Maurizio Sarri

There’s another new dawn at Chelsea. The Maurizio Sarri era has begun – and the latest coach has a major job on his hands. It all went a bit stale around Stamford Bridge last season as Antonio Conte lost his way, and ultimately paid the price by departing the club in the summer.

But, what does Sarri need to do to transform Chelsea from the team that failed to mount even a token defence of the league title Conte won in 2016-17 – trailing 30 points behind champions Manchester City last season – to one that can challenge again?

That’s the bar that Chelsea should aim for, with former star Ashley Cole recently claiming the Blues will be in the title fight – check Betway for latest odds on winning the Premier League.

There’s a term for Sarri’s tactics and the methods he uses to set his teams up – Sarriball. The basics of those tactics are detailed in this excellent piece by Goal; a transition from the defensive set-up favoured by Conte to a more attacking, high-pressing one deployed by Sarri.

It’s still early days but we’ve already seen those changes in the Chelsea team and style. Conte’s three-man central defensive line-up and wing-backs are out – Sarri’s 4-3-3 is in. This means Cesar Azpilicueta has been restored to his more conventional right-back position, from where he can more fully utilise his excellent distribution skills.

We all know Azpi can cross a ball as well as anyone in the Chelsea squad though of the two regular full-backs it’s Marcos Alonso who is probably going to get forward more often – as we saw when he galloped up to score the winner against Arsenal.

Sarri has already re-shaped the Chelsea midfield, with a new role for N’Golo Kante. The signing of Jorginho has been the catalyst for this new set-up. The Italian sits at the heart of the Blues midfield as a deep-lying playmaker, dictating the flow of a game and content to make simple pass after simple pass. Kante has therefore shifted over to a right centre midfield role in Sarri’s 4-3-3.

Fair play to the coach for quickly identifying that Kante has more to his game than simply winning the ball in the centre of midfield and making a pass.

N'golo Kante
Matthew Lewis/Getty Images

The Frenchman has seemingly never-ending energy and Sarri has already sussed that he can make a great impact pressing the opposition higher up the pitch and disrupting rival midfielders. Of course, Kante scored the opening goal against Huddersfield and a goal from N’Golo might not be such a rare sight this season.
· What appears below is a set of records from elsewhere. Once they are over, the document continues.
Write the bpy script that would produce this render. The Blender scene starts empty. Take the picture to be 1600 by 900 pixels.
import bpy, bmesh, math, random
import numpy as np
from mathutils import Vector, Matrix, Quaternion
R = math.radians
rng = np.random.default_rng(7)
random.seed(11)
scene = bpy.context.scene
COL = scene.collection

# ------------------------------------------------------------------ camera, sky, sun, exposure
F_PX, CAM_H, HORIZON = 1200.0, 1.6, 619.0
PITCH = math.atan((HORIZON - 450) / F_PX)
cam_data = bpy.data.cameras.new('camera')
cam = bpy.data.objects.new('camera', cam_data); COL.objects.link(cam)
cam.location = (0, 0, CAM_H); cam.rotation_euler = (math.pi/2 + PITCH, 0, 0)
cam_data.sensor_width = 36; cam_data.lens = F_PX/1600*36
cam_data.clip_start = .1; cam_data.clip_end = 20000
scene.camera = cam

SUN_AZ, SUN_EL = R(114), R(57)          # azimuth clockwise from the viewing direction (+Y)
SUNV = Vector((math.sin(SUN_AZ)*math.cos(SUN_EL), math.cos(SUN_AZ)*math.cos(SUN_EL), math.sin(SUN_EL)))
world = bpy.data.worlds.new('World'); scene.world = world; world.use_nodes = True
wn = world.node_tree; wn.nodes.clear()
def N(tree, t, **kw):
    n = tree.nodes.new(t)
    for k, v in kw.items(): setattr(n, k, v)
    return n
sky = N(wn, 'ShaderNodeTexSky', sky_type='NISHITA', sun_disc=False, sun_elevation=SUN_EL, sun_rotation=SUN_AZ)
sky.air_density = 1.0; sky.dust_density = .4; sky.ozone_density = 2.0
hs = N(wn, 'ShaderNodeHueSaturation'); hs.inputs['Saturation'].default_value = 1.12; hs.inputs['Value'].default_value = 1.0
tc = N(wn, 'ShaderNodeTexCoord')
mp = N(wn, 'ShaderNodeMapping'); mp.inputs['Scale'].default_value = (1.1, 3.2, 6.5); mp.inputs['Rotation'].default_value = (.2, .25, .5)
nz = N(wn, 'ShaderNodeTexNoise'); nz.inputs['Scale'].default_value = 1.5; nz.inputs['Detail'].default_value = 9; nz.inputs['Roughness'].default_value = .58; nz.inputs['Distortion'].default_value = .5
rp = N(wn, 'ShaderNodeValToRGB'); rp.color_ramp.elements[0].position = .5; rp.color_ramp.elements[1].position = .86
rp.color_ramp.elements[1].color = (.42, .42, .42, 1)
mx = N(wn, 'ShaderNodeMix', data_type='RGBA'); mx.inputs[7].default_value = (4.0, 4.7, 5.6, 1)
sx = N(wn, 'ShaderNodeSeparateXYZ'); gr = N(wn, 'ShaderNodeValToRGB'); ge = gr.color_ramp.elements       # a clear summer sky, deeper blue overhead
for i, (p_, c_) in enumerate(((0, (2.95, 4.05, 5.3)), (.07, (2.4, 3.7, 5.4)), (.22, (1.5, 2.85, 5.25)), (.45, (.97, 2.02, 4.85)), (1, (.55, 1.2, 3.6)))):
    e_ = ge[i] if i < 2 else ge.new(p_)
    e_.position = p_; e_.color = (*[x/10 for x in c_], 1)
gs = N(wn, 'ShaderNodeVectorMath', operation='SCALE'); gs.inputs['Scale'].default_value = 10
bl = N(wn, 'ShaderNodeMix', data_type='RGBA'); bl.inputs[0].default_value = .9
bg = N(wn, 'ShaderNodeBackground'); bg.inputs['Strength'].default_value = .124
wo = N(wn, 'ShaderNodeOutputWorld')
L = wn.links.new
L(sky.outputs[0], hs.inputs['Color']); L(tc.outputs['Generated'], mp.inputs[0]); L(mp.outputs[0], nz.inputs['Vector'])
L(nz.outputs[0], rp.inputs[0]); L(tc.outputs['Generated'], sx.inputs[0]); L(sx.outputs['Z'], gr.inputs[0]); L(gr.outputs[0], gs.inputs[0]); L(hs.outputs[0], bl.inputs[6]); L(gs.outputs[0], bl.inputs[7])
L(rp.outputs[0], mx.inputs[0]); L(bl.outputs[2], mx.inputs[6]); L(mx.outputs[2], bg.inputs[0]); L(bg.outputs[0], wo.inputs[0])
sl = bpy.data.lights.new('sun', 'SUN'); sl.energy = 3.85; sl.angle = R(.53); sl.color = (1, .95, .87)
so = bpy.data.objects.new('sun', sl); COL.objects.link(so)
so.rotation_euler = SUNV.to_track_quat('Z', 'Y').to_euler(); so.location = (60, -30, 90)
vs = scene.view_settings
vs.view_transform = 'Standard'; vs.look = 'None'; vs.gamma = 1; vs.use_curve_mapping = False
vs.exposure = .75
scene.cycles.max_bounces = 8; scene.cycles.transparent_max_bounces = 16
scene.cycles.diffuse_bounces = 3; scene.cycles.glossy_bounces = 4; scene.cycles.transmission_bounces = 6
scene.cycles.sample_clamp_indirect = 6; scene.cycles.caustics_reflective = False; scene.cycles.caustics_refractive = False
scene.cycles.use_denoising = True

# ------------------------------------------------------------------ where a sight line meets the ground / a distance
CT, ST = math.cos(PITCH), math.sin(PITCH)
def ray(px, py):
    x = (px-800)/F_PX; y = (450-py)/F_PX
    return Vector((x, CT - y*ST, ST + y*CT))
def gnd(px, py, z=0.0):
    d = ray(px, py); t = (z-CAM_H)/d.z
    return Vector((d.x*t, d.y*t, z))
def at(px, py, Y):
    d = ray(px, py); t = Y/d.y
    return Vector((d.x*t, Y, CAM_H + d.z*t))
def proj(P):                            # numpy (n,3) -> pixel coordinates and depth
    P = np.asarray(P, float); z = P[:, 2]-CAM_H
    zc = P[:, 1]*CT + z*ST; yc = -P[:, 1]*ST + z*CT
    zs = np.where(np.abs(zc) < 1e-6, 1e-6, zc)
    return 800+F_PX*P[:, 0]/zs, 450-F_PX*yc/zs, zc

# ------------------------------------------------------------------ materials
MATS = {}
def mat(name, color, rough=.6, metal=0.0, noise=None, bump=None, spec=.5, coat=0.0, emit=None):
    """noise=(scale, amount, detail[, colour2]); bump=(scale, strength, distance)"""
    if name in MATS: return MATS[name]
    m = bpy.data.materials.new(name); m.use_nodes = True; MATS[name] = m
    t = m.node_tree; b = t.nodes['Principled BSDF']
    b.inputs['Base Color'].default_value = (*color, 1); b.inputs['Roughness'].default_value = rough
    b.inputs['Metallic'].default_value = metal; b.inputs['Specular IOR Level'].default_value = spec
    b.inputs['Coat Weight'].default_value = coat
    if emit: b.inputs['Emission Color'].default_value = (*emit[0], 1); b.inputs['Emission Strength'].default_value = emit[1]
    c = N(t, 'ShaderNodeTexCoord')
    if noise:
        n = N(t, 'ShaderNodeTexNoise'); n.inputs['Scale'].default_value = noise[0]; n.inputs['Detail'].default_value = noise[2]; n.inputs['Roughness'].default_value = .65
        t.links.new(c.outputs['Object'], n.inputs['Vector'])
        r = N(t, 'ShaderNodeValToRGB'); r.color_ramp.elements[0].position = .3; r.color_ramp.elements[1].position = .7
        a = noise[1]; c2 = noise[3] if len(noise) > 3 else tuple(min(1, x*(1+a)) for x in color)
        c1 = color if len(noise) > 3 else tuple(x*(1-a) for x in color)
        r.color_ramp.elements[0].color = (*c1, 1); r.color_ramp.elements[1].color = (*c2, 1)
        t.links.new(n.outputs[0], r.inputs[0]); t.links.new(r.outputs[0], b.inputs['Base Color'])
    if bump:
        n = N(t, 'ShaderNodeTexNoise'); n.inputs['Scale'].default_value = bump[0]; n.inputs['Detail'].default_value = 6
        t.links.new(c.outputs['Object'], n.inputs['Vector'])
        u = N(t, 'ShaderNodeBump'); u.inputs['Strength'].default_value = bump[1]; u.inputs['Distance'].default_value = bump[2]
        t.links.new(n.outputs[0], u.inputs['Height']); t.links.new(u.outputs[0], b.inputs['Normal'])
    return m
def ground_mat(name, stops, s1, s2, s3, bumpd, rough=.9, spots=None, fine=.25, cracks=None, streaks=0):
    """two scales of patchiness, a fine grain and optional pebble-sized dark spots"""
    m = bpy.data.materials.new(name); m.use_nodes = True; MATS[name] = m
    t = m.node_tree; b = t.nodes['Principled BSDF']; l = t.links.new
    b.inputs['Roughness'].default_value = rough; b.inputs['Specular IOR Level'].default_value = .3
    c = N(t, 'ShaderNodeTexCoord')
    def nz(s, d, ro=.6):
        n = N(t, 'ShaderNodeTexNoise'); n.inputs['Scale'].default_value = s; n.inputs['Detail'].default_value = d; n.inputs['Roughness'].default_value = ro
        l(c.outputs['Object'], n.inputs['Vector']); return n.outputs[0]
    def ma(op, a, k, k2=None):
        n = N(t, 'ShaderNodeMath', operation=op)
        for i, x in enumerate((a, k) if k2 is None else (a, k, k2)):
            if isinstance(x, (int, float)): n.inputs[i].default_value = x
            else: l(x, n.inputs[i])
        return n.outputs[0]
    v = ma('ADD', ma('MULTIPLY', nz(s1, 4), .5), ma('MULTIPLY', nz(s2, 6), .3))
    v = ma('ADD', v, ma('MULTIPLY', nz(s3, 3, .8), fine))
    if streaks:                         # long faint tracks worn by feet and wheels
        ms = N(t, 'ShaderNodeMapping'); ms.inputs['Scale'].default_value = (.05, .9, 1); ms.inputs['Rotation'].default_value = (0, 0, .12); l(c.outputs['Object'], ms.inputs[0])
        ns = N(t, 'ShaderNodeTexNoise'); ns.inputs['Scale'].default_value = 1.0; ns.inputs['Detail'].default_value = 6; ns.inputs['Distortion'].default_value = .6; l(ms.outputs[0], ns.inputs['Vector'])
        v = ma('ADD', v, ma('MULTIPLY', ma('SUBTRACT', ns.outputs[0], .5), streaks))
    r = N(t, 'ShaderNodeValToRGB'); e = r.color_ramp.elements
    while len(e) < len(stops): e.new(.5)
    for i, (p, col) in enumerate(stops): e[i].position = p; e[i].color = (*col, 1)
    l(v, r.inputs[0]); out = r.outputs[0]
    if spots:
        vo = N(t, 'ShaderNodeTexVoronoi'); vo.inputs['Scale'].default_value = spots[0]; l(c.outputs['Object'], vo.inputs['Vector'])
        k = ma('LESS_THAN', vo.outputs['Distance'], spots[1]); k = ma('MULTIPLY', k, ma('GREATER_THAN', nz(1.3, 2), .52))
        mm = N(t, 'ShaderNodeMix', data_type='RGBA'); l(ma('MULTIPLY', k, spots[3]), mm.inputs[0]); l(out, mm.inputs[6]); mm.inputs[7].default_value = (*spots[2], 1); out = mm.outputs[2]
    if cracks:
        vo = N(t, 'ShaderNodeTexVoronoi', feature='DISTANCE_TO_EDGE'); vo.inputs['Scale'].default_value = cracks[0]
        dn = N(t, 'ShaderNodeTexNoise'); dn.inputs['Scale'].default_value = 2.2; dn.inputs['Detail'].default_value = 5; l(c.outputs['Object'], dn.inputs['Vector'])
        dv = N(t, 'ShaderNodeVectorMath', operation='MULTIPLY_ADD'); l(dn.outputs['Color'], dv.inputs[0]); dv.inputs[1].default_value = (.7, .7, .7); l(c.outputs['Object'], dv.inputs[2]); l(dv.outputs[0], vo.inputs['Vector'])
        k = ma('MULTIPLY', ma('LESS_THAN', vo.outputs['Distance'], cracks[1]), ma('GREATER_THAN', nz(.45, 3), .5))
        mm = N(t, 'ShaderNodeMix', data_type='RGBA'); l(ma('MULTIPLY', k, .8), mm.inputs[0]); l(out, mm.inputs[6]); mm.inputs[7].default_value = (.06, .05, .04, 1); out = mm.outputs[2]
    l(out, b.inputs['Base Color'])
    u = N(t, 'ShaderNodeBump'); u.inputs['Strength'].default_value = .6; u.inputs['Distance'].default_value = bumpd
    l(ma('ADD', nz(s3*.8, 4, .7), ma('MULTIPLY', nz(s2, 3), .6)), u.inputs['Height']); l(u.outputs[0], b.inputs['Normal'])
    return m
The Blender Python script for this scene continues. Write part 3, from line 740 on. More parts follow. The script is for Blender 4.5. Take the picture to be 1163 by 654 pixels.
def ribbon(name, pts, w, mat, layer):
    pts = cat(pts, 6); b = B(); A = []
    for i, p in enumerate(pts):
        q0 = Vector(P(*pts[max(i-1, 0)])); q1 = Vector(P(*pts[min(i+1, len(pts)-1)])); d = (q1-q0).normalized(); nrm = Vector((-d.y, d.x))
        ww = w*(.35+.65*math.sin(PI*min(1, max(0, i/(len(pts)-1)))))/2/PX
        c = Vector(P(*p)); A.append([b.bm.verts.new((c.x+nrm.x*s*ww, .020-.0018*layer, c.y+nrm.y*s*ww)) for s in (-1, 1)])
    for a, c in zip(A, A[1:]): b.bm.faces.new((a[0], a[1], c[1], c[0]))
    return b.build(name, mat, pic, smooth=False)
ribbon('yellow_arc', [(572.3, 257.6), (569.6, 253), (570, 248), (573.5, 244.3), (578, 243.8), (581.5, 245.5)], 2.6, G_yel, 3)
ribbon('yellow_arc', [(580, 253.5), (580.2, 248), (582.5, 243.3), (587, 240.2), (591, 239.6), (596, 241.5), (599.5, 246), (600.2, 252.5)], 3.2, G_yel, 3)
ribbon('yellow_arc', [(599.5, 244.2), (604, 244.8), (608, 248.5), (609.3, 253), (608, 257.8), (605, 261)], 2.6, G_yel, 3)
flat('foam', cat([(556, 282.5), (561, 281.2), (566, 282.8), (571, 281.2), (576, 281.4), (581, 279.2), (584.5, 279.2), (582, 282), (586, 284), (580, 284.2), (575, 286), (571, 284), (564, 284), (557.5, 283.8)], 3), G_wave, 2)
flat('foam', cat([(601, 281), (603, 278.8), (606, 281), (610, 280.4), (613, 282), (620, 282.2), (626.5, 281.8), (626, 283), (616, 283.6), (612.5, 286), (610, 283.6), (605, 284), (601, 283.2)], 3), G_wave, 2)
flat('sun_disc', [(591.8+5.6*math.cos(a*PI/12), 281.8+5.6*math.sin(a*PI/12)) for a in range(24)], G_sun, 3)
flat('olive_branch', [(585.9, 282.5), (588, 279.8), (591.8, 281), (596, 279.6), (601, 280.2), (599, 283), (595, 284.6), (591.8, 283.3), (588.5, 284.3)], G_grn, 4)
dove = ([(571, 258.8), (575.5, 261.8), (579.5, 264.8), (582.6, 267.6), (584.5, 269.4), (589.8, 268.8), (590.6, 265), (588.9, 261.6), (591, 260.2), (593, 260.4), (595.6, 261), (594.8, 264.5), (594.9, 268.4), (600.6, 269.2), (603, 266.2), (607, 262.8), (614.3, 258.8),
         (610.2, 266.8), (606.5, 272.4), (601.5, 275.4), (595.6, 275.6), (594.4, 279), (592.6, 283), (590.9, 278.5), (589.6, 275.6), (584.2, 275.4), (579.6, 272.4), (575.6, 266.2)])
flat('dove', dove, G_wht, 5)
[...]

What’s becoming clear already, just a few games into the season, is that Sarri’s Chelsea love having the football. In certain fixtures, and on certain occasions, Conte’s team would be content to stay in a defensive shape, absorb pressure, and hit opponents on the counter.

Under Sarri, Chelsea already look a different beast.

It’s not surprising that Chelsea completed 658 passes at Huddersfield – even as the away team you’d expect us to have more of the ball in that game. But against Arsenal? The Blues made 720 passes and enjoyed over 60% of possession. We’re not used to seeing such dominance against an opponent that has traditionally has a lot of the ball.

Even against Man City in the Community Shield, the passing stats were pretty similar. Chelsea made 523 passes against City’s 584. Maybe Sarri will give Guardiola a run for his money when it comes to stylistic merit this season.

So far, we’ve seen Willian and Pedro in the wide attacking roles, flitting from outside midfield positions to more advanced slots when Chelsea are on the front foot. The Sarri template seems fairly clear, but there is still a big question to answer. Or two.

Where does Eden Hazard fit in to all this?

And is Alvaro Morata goal scorer Plan A?

Morata had a mixed time in his debut season – a fast start tailed off and he struggled badly from winter onwards. He’s started the 2018-19 campaign encouragingly, even if his reported goal target looks super ambitious. We can expect Olivier Giroud to challenge for that position.

Alvaro Morata

But there’s also another theory – Hazard’s future role, under Sarri, may be as a deep-lying forward. Yes, that ‘false nine’ that has become fashionable in recent years. When at Napoli, Sarri successfully transitioned Dries Mertens into a forward and it’s easy to see Hazard, an overall more talented footballer, doing the same.

It’s going to be fascinating to see what Sarri is going to do with this Chelsea squad, but early performances suggest it’s going to be an enjoyable ride. Some of those Chelsea players already look like they’re benefiting from a new lease of life. Sarri is like a breath of fresh air.